RBI MPC Meeting: This is the third consecutive cut in the repo rate by the RBI in the last six months. Earlier, the rate was cut by 25 basis points in February this year and then again by 25 basis points in April.
Repo Rate Cut: This is a big relief news for the people who take loan or pay EMI on loan. Reserve Bank of India has cut the repo rate on Friday more than the market expectation. After the two-day meeting of the Monetary Policy Committee (MPC) of RBI which started on June 4, Governor Sanjay Malhotra announced a big cut of 50 basis points i.e. 0.50 percent. After this, the repo rate has now come down to 5.5 percent.
This is the third consecutive cut in the repo rate by RBI in the last six months. Earlier, a cut of 25 basis points was made in February this year and then again a cut of 25 basis points in April. After which the repo rate came down to 6 percent.
All types of loans and EMI will become cheaper
After this decision of the central bank, all types of loans including car-home will become cheaper. RBI Governor Sanjay Malhotra, while cutting the repo rate, said that his move will provide ample opportunity to investors in the country. The Indian economy will get strengthened amid the slow pace of global growth. Also, domestic demand will be strengthened further.
He said that during the monetary policy meeting, the SDF rate has been reduced from 5.75 percent to 5.25 percent. At the same time, the MSF rate has also been reduced from 6.25 percent to 5.75 percent. Along with this, the RBI Governor has also reduced the Cash Reserve Ratio i.e. CRR by 100 basis points from 4 percent to 3 percent.

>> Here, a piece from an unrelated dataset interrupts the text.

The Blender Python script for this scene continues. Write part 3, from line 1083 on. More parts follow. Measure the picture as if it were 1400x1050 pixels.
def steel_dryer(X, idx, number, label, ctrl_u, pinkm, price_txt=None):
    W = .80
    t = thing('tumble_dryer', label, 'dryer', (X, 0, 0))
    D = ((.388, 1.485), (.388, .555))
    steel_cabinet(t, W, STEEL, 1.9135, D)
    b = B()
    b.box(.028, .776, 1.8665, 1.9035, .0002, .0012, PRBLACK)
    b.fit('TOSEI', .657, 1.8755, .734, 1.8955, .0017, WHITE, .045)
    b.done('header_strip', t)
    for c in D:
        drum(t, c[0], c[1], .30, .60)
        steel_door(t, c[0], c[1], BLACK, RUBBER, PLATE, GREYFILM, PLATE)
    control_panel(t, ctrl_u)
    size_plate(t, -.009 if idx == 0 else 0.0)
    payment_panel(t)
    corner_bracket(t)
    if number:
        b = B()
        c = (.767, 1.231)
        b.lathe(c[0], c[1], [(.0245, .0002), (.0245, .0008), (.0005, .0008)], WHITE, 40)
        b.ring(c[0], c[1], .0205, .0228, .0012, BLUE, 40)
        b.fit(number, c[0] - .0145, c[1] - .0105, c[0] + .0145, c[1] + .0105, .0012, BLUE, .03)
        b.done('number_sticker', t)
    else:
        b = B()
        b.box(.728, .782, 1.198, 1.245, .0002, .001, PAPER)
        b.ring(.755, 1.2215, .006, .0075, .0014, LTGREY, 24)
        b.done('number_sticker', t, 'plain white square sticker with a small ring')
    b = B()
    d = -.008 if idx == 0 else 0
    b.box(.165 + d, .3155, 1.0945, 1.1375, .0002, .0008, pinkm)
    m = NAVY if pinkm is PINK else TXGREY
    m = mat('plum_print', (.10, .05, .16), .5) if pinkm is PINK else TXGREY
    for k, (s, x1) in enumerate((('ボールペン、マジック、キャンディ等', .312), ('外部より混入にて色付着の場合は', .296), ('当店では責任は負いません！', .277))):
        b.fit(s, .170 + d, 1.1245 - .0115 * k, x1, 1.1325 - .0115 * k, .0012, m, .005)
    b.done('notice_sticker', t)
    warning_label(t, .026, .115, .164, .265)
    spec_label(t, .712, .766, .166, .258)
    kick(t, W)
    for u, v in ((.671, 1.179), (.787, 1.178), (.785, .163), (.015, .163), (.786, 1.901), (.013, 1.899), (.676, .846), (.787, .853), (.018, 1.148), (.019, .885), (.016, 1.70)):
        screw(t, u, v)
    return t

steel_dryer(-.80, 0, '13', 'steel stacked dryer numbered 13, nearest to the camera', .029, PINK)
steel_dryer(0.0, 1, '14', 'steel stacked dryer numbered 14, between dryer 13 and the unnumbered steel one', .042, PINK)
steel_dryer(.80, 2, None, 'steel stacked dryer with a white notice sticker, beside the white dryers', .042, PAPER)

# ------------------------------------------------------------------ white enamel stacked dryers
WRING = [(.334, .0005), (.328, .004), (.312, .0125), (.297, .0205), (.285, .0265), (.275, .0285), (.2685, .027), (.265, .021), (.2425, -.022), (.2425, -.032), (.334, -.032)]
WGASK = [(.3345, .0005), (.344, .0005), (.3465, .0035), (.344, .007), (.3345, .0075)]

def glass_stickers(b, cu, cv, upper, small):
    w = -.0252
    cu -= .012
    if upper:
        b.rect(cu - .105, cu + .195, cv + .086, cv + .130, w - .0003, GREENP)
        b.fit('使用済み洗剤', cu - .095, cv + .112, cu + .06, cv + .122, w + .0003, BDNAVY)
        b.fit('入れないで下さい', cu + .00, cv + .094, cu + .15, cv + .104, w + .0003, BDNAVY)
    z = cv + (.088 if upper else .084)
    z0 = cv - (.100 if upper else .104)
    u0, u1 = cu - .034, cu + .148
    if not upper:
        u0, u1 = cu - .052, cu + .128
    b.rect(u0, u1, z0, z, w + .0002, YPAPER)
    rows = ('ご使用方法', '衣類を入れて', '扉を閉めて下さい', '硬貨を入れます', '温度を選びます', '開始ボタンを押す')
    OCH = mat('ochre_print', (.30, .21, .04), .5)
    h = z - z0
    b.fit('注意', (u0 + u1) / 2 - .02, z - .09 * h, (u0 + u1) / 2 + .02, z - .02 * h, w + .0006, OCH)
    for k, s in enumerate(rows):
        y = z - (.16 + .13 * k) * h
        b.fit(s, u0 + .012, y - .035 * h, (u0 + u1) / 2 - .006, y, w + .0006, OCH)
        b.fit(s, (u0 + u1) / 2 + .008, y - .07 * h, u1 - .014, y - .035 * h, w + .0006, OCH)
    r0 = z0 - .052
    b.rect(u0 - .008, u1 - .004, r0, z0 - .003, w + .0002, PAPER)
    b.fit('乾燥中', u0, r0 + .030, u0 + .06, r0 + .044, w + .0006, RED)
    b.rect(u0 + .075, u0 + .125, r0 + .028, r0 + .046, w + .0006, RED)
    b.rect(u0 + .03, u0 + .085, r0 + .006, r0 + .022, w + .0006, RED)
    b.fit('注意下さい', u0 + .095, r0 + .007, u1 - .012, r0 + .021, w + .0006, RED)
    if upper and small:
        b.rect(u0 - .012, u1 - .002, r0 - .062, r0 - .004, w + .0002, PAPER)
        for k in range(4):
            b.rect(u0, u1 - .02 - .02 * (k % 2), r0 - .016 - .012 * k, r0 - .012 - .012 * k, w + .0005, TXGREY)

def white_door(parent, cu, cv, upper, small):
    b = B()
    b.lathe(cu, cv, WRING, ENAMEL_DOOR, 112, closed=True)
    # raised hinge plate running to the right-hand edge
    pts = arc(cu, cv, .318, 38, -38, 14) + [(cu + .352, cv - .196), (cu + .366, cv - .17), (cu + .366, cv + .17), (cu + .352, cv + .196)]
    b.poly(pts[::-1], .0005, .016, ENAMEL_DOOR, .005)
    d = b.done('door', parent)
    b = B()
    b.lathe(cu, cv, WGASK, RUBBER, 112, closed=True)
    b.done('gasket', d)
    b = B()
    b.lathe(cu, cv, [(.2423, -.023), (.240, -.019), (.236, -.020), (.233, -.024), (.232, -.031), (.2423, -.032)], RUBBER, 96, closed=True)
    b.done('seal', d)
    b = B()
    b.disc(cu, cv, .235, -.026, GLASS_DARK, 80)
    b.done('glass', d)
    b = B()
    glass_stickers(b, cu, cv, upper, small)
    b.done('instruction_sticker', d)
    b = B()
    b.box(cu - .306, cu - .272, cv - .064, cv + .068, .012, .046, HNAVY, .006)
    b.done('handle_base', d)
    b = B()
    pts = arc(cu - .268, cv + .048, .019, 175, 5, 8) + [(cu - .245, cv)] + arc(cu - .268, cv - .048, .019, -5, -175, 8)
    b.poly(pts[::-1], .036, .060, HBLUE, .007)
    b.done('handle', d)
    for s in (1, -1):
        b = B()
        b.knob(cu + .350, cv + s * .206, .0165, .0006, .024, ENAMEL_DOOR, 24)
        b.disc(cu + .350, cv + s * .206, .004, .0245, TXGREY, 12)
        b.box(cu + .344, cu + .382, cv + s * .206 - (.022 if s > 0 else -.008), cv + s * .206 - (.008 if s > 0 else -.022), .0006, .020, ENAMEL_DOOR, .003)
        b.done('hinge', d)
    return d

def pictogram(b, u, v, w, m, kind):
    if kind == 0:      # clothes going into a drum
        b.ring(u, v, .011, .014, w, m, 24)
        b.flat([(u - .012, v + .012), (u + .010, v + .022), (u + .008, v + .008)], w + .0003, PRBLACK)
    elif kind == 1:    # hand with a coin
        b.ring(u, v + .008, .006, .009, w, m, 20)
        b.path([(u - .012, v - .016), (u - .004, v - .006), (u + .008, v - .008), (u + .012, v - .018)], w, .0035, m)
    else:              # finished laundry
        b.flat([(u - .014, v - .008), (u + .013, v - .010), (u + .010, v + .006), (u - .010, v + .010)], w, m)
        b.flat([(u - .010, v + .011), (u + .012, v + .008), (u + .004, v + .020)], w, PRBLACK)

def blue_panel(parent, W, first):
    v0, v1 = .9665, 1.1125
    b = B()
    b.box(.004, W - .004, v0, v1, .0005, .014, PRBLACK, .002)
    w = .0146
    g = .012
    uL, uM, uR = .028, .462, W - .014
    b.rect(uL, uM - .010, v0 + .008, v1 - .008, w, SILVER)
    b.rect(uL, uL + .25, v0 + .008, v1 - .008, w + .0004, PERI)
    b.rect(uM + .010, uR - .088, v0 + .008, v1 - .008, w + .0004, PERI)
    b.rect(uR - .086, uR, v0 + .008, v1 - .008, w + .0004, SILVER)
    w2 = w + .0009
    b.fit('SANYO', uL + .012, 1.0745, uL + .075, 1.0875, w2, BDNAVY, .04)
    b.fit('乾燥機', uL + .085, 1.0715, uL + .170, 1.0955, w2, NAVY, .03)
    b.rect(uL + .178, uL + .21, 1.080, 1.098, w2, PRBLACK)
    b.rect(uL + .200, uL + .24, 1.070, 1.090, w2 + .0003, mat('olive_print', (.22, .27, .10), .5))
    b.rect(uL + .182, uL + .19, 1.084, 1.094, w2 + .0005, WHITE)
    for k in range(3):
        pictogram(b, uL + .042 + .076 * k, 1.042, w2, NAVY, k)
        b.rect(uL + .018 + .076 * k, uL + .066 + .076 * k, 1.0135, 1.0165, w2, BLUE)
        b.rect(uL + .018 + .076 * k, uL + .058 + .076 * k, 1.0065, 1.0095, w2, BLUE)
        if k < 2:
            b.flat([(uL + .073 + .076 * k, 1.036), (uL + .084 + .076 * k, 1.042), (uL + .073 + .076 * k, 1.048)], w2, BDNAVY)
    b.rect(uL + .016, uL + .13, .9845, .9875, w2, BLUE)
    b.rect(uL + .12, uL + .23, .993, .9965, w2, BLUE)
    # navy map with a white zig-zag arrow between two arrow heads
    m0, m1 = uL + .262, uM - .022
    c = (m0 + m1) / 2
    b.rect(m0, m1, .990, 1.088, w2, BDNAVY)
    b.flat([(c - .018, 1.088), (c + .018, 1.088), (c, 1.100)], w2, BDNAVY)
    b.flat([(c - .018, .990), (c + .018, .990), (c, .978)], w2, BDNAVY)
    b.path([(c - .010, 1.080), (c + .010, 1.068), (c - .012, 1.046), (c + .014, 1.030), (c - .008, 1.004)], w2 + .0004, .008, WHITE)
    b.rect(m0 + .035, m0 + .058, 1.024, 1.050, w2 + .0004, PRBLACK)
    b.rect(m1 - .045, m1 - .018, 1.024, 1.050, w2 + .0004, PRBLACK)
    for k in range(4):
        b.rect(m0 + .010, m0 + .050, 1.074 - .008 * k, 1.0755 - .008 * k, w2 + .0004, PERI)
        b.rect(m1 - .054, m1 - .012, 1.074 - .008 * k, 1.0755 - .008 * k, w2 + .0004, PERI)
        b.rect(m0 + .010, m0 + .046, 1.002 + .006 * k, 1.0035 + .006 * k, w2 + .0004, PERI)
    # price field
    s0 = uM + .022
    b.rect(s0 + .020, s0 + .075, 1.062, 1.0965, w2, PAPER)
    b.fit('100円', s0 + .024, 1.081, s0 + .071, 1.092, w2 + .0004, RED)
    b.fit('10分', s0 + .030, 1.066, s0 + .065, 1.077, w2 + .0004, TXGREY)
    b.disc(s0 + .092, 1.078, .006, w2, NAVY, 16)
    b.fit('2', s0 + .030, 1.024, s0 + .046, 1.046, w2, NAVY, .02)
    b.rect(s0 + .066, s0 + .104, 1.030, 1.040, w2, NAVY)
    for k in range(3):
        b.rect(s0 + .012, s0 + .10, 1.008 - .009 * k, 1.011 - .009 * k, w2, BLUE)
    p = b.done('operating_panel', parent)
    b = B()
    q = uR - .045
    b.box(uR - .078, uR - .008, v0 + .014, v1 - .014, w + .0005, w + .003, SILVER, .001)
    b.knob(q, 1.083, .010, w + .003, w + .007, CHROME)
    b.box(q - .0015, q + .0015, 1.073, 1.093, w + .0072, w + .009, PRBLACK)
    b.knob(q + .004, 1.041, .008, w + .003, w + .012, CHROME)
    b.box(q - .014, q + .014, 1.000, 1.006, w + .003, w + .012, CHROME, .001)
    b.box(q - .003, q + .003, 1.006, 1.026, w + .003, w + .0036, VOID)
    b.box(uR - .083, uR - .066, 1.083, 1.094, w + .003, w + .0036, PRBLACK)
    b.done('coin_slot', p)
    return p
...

Economy expected to pick up pace
The decision by RBI to reduce the repo rate for the third time was taken at a time when US President Donald Trump recently increased the tariff rates on aluminium and steel to 50 percent. India has been a major exporter of both these products. In such a situation, this was considered a big setback for India.
Sanjay Malhotra has expressed hope that the growth rate will remain at 6.5 percent for the financial year 2026. He said that the country’s growth rate could be 6.5% in the first quarter, 6.7% in the second quarter, 6.6% in the third quarter and 6.3% in the fourth quarter.
Better signals in the market
Real estate experts are calling it a better move by the RBI. Vikas Garg, Joint Managing Director of Ganga Realty, says that reducing the repo rate to 5.5% is a positive sign for the real estate sector. The possible reduction in interest rates will make home loans more affordable, which is expected to increase demand, especially among mid-income and first-time homebuyers. He said that this move will provide stability to the residential market and speed up demand. Also, the reduction in the cost of capital for developers will facilitate the implementation and funding of projects. Making the monetary policy stance ‘neutral’ shows that the RBI is moving towards creating a balance between growth and inflation. Overall, this decision will support the recovery of the sector and strengthen confidence in the market.